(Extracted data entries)
————————
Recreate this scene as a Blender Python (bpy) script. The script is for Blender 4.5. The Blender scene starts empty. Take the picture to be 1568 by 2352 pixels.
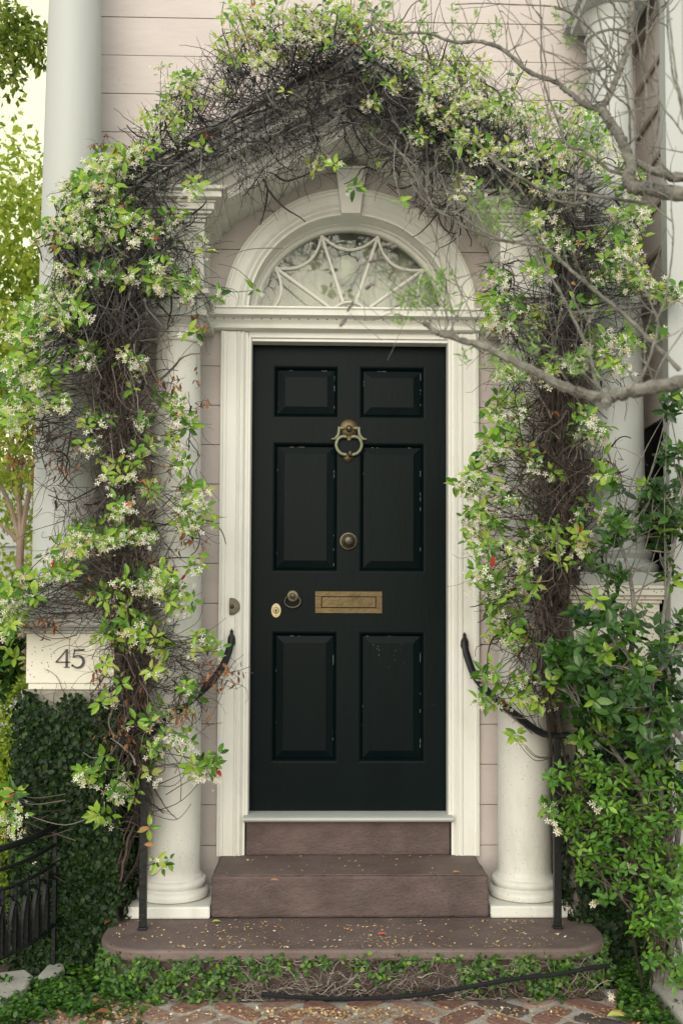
import bpy, math, random
import numpy as np
from mathutils import Vector, Matrix
SC = bpy.context.scene
PI = math.pi
random.seed(7)
# ------------------------------------------------------------------ camera
F, PIT, YAW, ROL, SHY = 2352.0, 0.043, 0.0245, 0.004, 0.065
CAM = Vector((-0.16, -5.0, 1.50))
fwd = Vector((math.sin(YAW)*math.cos(PIT), math.cos(YAW)*math.cos(PIT), math.sin(PIT)))
r0 = Vector((math.cos(YAW), -math.sin(YAW), 0)); u0 = r0.cross(fwd)
RT = r0*math.cos(ROL)+u0*math.sin(ROL); UP = -r0*math.sin(ROL)+u0*math.cos(ROL)
cd = bpy.data.cameras.new("camera"); cam = bpy.data.objects.new("camera", cd); SC.collection.objects.link(cam)
M = Matrix((RT, UP, -fwd)).transposed().to_4x4(); M.translation = CAM
cam.matrix_world = M
cd.sensor_fit = 'VERTICAL'; cd.sensor_height = 36; cd.sensor_width = 24; cd.lens = 36.0
cd.shift_y = SHY; cd.clip_end = 500; cd.clip_start = 0.05
cd.dof.use_dof = True; cd.dof.focus_distance = 4.75; cd.dof.aperture_fstop = 2.6
SC.camera = cam
def at(u, v, Y):
    d = RT*((u-784)/F)+UP*(-(v-1176)/F+SHY)+fwd
    return CAM+d*((Y-CAM.y)/d.y)
# ------------------------------------------------------------------ light
w = bpy.data.worlds.new("World"); SC.world = w; w.use_nodes = True
nt = w.node_tree; bg = nt.nodes['Background']
sky = nt.nodes.new('ShaderNodeTexSky'); sky.sky_type = 'NISHITA'; sky.sun_disc = False
sdir = Vector((-0.20, -0.88, 0.36)).normalized()      # towards the sun
sky.sun_elevation = math.asin(sdir.z); sky.sun_rotation = math.atan2(sdir.x, sdir.y)
sky.air_density = 1.6; sky.dust_density = 1.5; sky.ozone_density = 0.6
tn = nt.nodes.new('ShaderNodeMix'); tn.data_type = 'RGBA'; tn.blend_type = 'MULTIPLY'; tn.inputs[0].default_value = 1; tn.inputs[7].default_value = (1, .985, .95, 1)
nt.links.new(sky.outputs[0], tn.inputs[6]); 
hz = nt.nodes.new('ShaderNodeMix'); hz.data_type = 'RGBA'; hz.inputs[0].default_value = .6; hz.inputs[7].default_value = (7.0, 7.05, 6.7, 1)      # high thin overcast
tcw = nt.nodes.new('ShaderNodeTexCoord'); dp = nt.nodes.new('ShaderNodeVectorMath'); dp.operation = 'DOT_PRODUCT'; dp.inputs[1].default_value = (-.35, .9, .2)
nt.links.new(tcw.outputs['Generated'], dp.inputs[0]); gr_ = nt.nodes.new('ShaderNodeMapRange'); gr_.inputs[1].default_value = .45; gr_.inputs[2].default_value = .95; nt.links.new(dp.outputs['Value'], gr_.inputs[0])
gc = nt.nodes.new('ShaderNodeMix'); gc.data_type = 'RGBA'; gc.inputs[6].default_value = (7.0, 7.05, 6.7, 1); gc.inputs[7].default_value = (8.6, 8.1, 4.3, 1)      # warm glow low in the sky beyond the house
nt.links.new(gr_.outputs[0], gc.inputs[0]); nt.links.new(gc.outputs[2], hz.inputs[7])
nt.links.new(tn.outputs[2], hz.inputs[6]); nt.links.new(hz.outputs[2], bg.inputs[0]); bg.inputs[1].default_value = 0.115
sd = bpy.data.lights.new("sun", 'SUN'); sd.energy = 1.1; sd.angle = math.radians(50); sd.color = (1, .985, .94)
so = bpy.data.objects.new("sun", sd); SC.collection.objects.link(so)
so.rotation_euler = (-sdir).to_track_quat('-Z', 'Y').to_euler()
vs = SC.view_settings; vs.view_transform = 'Standard'; vs.look = 'None'; vs.exposure = .82; vs.gamma = 1.0
# ------------------------------------------------------------------ materials
def mat(name, c1, c2=None, rough=.6, metal=0, scale=6, bump=0, bscale=60, speck=None, spsc=40, spth=.12, stretch=(1,1,1), coat=0, spec=.5, stain=None, stsc=1.6, stam=.5):
    m = bpy.data.materials.new(name); m.use_nodes = True; n = m.node_tree.nodes; l = m.node_tree.links
    b = n['Principled BSDF']; b.inputs['Roughness'].default_value = rough; b.inputs['Metallic'].default_value = metal
    b.inputs['Specular IOR Level'].default_value = spec
    tc = n.new('ShaderNodeTexCoord'); mp = n.new('ShaderNodeMapping'); l.new(tc.outputs['Object'], mp.inputs[0]); mp.inputs['Scale'].default_value = stretch
    no = n.new('ShaderNodeTexNoise'); no.inputs['Scale'].default_value = scale; no.inputs['Detail'].default_value = 6; no.inputs['Roughness'].default_value = .65
    l.new(mp.outputs[0], no.inputs[0])
    cr = n.new('ShaderNodeValToRGB'); cr.color_ramp.elements[0].position = .3; cr.color_ramp.elements[1].position = .7
    cr.color_ramp.elements[0].color = (*c1, 1); cr.color_ramp.elements[1].color = (*(c2 or c1), 1)
    l.new(no.outputs[0], cr.inputs[0]); col = cr.outputs[0]
    if speck:
        vo = n.new('ShaderNodeTexVoronoi'); vo.inputs['Scale'].default_value = spsc; l.new(tc.outputs['Object'], vo.inputs[0])
        n2 = n.new('ShaderNodeTexNoise'); n2.inputs['Scale'].default_value = 2.3; l.new(tc.outputs['Object'], n2.inputs[0])
        mu = n.new('ShaderNodeMath'); mu.operation = 'MULTIPLY'; l.new(n2.outputs[0], mu.inputs[0]); mu.inputs[1].default_value = spth*2
        lt = n.new('ShaderNodeMath'); lt.operation = 'LESS_THAN'; l.new(vo.outputs['Distance'], lt.inputs[0]); l.new(mu.outputs[0], lt.inputs[1])
        g2 = n.new('ShaderNodeMath'); g2.operation = 'GREATER_THAN'; l.new(n2.outputs[0], g2.inputs[0]); g2.inputs[1].default_value = .5
        m3 = n.new('ShaderNodeMath'); m3.operation = 'MULTIPLY'; l.new(lt.outputs[0], m3.inputs[0]); l.new(g2.outputs[0], m3.inputs[1])
        mx = n.new('ShaderNodeMix'); mx.data_type = 'RGBA'; l.new(m3.outputs[0], mx.inputs[0]); l.new(col, mx.inputs[6]); mx.inputs[7].default_value = (*speck, 1)
        col = mx.outputs[2]
    if stain:
        ns = n.new('ShaderNodeTexNoise'); ns.inputs['Scale'].default_value = stsc; ns.inputs['Detail'].default_value = 8; ns.inputs['Roughness'].default_value = .7; l.new(mp.outputs[0], ns.inputs[0])
        rs = n.new('ShaderNodeValToRGB'); rs.color_ramp.elements[0].position = .5; rs.color_ramp.elements[0].color = (0, 0, 0, 1); rs.color_ramp.elements[1].position = .72; rs.color_ramp.elements[1].color = (stam, stam, stam, 1)
        l.new(ns.outputs[0], rs.inputs[0]); ms = n.new('ShaderNodeMix'); ms.data_type = 'RGBA'; l.new(rs.outputs[0], ms.inputs[0]); l.new(col, ms.inputs[6]); ms.inputs[7].default_value = (*stain, 1); col = ms.outputs[2]
    l.new(col, b.inputs['Base Color'])
    if bump:
        nb = n.new('ShaderNodeTexNoise'); nb.inputs['Scale'].default_value = bscale; nb.inputs['Detail'].default_value = 5; l.new(mp.outputs[0], nb.inputs[0])
        bp = n.new('ShaderNodeBump'); bp.inputs['Strength'].default_value = bump; bp.inputs['Distance'].default_value = .01
        l.new(nb.outputs[0], bp.inputs['Height']); l.new(bp.outputs[0], b.inputs['Normal'])
    return m
def ramp_mat(name, stops, rough=.5, trans=0, spec=.4, bump=0):
    """colour picked per leaf / brick / twig from the face attribute rnd"""
    m = bpy.data.materials.new(name); m.use_nodes = True; n = m.node_tree.nodes; l = m.node_tree.links
    b = n['Principled BSDF']; b.inputs['Roughness'].default_value = rough; b.inputs['Specular IOR Level'].default_value = spec
    a = n.new('ShaderNodeAttribute'); a.attribute_name = 'rnd'
    cr = n.new('ShaderNodeValToRGB'); e = cr.color_ramp.elements
    e[0].position = stops[0][0]; e[0].color = (*stops[0][1], 1); e[1].position = stops[-1][0]; e[1].color = (*stops[-1][1], 1)
    for p, c in stops[1:-1]:
        k = e.new(p); k.color = (*c, 1)
    l.new(a.outputs['Fac'], cr.inputs[0]); col = cr.outputs[0]
    if bump:
        tc = n.new('ShaderNodeTexCoord'); nb = n.new('ShaderNodeTexNoise'); nb.inputs['Scale'].default_value = 45; nb.inputs['Detail'].default_value = 6; l.new(tc.outputs['Object'], nb.inputs[0])
        bp = n.new('ShaderNodeBump'); bp.inputs['Strength'].default_value = bump; bp.inputs['Distance'].default_value = .01
        l.new(nb.outputs[0], bp.inputs['Height']); l.new(bp.outputs[0], b.inputs['Normal'])
        mx = n.new('ShaderNodeMix'); mx.data_type = 'RGBA'; mx.blend_type = 'MULTIPLY'; mx.inputs[0].default_value = .6
        c2 = n.new('ShaderNodeValToRGB'); c2.color_ramp.elements[0].position = .35; c2.color_ramp.elements[0].color = (.45, .42, .4, 1); c2.color_ramp.elements[1].position = .65
        l.new(nb.outputs[0], c2.inputs[0]); l.new(col, mx.inputs[6]); l.new(c2.outputs[0], mx.inputs[7]); col = mx.outputs[2]
    l.new(col, b.inputs['Base Color'])
    if trans:
        t = n.new('ShaderNodeBsdfTranslucent'); ms = n.new('ShaderNodeMixShader'); ms.inputs[0].default_value = trans
        l.new(col, t.inputs[0]); l.new(b.outputs[0], ms.inputs[1]); l.new(t.outputs[0], ms.inputs[2])
        l.new(ms.outputs[0], n['Material Output'].inputs[0])
    return m
MT = {}
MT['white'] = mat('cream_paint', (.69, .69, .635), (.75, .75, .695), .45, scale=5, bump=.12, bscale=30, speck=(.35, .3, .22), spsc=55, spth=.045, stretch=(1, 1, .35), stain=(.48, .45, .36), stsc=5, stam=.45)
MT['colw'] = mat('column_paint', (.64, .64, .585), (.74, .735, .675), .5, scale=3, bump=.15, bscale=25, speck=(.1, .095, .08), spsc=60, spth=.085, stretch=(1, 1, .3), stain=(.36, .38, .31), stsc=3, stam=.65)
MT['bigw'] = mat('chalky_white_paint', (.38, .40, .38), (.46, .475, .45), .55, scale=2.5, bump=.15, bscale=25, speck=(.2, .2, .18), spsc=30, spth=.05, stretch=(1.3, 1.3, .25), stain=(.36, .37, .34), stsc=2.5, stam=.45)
MT['ped'] = mat('pedestal_paint', (.66, .64, .55), (.74, .71, .61), .6, scale=4, bump=.2, bscale=40, speck=(.12, .1, .07), spsc=62, spth=.16, stain=(.46, .43, .34), stsc=4, stam=.5)
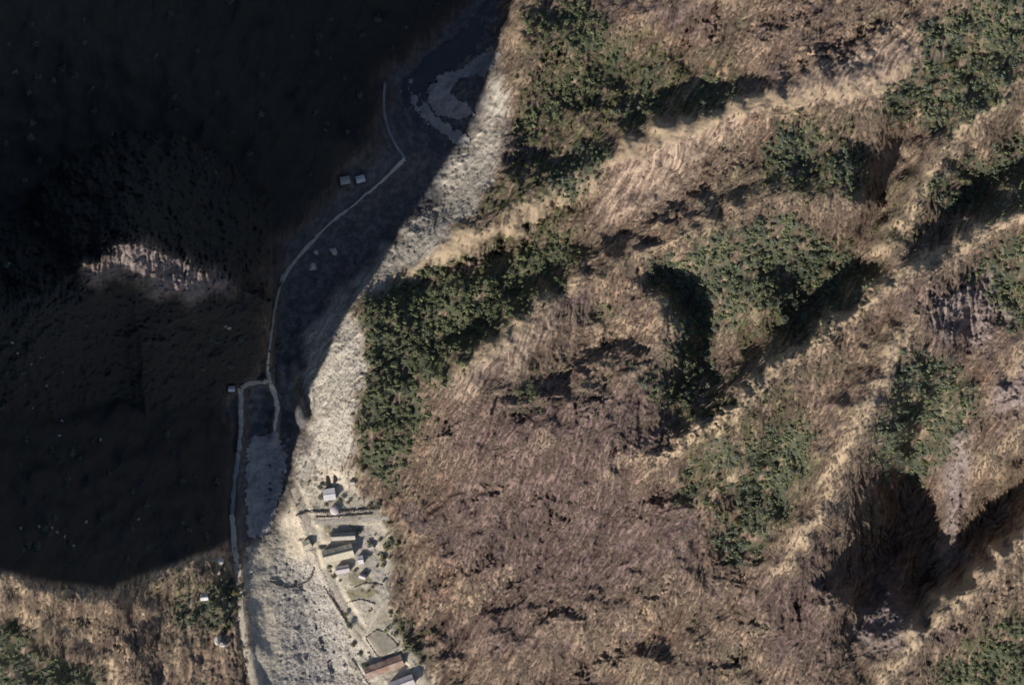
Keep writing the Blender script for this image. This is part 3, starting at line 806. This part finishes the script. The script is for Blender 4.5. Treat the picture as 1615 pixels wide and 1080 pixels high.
# ------------------------------------------------------------------ houses
def boxmesh(name, x0, x1, y0, y1, z0, z1, mat):
    v = [(x, y, z) for z in (z0, z1) for y in (y0, y1) for x in (x0, x1)]
    f = np.array([(0, 2, 3, 1), (4, 5, 7, 6), (0, 1, 5, 4), (2, 6, 7, 3), (0, 4, 6, 2), (1, 3, 7, 5)])
    return mesh_np(name, v, f, 4, mat)
def house(u, v, L, Wd, rot, wh, rise, key, label, z0):
    x, y = world_xy(u, v, z0)
    t = empty('house', (x, y, z0 - 0.05), math.radians(rot))
    tag(t, label, 'house')
    l, w = L * S / 2, Wd * S / 2
    # walls with gables, one closed shell
    r = 0.92
    a, c = l * r, w * 0.88
    gh = rise * 0.88
    V = [(-a, -c, -1.2), (a, -c, -1.2), (a, c, -1.2), (-a, c, -1.2), (-a, -c, wh), (a, -c, wh), (a, c, wh), (-a, c, wh), (-a, 0, wh + gh), (a, 0, wh + gh)]
    me = bpy.data.meshes.new('wall')
    me.from_pydata(V, [], [(0, 1, 5, 4), (2, 3, 7, 6), (1, 2, 6, 9, 5), (3, 0, 4, 8, 7), (4, 5, 9, 8), (7, 8, 9, 6), (3, 2, 1, 0)])
    me.materials.append(MATS['plaster'])
    link('wall', me, t)
    rf = 'roof_' + key
    n = max(2, int(round(2 * l / 3.0)))                     # roofing sheets side by side
    first = {}
    for side in (-1, 1):
        for k in range(n):
            x0, x1 = -l + 2 * l * k / n, -l + 2 * l * (k + 1) / n
            dz = random.uniform(0, 0.03); g = 0.008
            th = 0.08
            e = wh - rise * (w - c) / w + 0.06 + dz * 0.4
            rz_ = wh + rise + 0.06 + dz
            P = [(x0 + g, side * w * random.uniform(0.97, 1.05), e), (x1 - g, side * w * random.uniform(0.97, 1.05), e), (x1 - g, side * 0.02, rz_), (x0 + g, side * 0.02, rz_)]
            Vv = P + [(p[0], p[1], p[2] + th) for p in P]
            F = np.array([(0, 1, 2, 3), (7, 6, 5, 4), (0, 4, 5, 1), (1, 5, 6, 2), (2, 6, 7, 3), (3, 7, 4, 0)])
            if side > 0:
                F = F[:, ::-1]
            me = mesh_np('roof_sheet', Vv, F, 4, rf)
            link('roof_sheet', me, t)
    link('ridge_cap', boxmesh('ridge_cap', -l, l, -0.22, 0.22, wh + rise + 0.16, wh + rise + 0.26, rf), t)
    dr_ = link('door', boxmesh('door', -0.5, 0.5, -c - 0.05, -c + 0.02, 0.0, 2.0, 'dark_timber'), t)
    if l > 3.2:
        for k in (-1, 1):
            wx = k * l * 0.55
            wn = link('window', boxmesh('window', wx - 0.55, wx + 0.55, -c - 0.06, -c + 0.02, 1.0, 2.1, 'dark_timber'), t)
            link('pane', boxmesh('pane', wx - 0.42, wx + 0.42, -c - 0.075, -c - 0.05, 1.12, 1.98, 'glass'), wn)
    return t
for hrow, h0 in zip(HOUSES, hz_house):
    house(*hrow, h0)

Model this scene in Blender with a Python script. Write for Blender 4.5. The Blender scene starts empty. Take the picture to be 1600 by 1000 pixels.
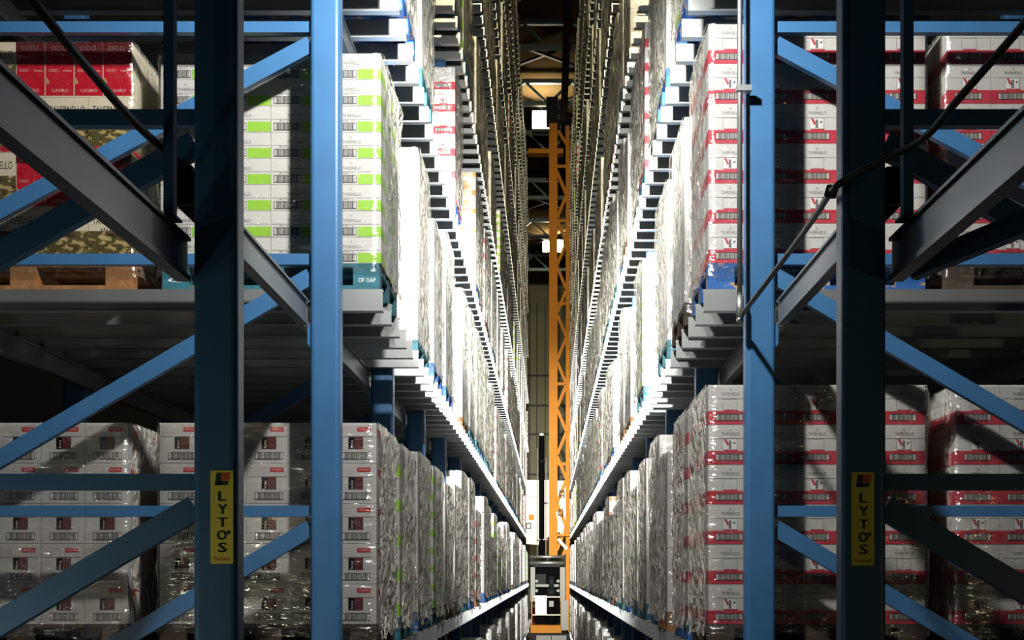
————————
Using the data above, reproduce exactly the lines from the line that contains "stain=(.48, .45, .36), stsc=5, stam=.45)" through the line that contains "stain=(.46, .43, .34), stsc=4, stam=.5)", including both.

_REPLY_
MT['white'] = mat('cream_paint', (.69, .69, .635), (.75, .75, .695), .45, scale=5, bump=.12, bscale=30, speck=(.35, .3, .22), spsc=55, spth=.045, stretch=(1, 1, .35), stain=(.48, .45, .36), stsc=5, stam=.45)
MT['colw'] = mat('column_paint', (.64, .64, .585), (.74, .735, .675), .5, scale=3, bump=.15, bscale=25, speck=(.1, .095, .08), spsc=60, spth=.085, stretch=(1, 1, .3), stain=(.36, .38, .31), stsc=3, stam=.65)
MT['bigw'] = mat('chalky_white_paint', (.38, .40, .38), (.46, .475, .45), .55, scale=2.5, bump=.15, bscale=25, speck=(.2, .2, .18), spsc=30, spth=.05, stretch=(1.3, 1.3, .25), stain=(.36, .37, .34), stsc=2.5, stam=.45)
MT['ped'] = mat('pedestal_paint', (.66, .64, .55), (.74, .71, .61), .6, scale=4, bump=.2, bscale=40, speck=(.12, .1, .07), spsc=62, spth=.16, stain=(.46, .43, .34), stsc=4, stam=.5)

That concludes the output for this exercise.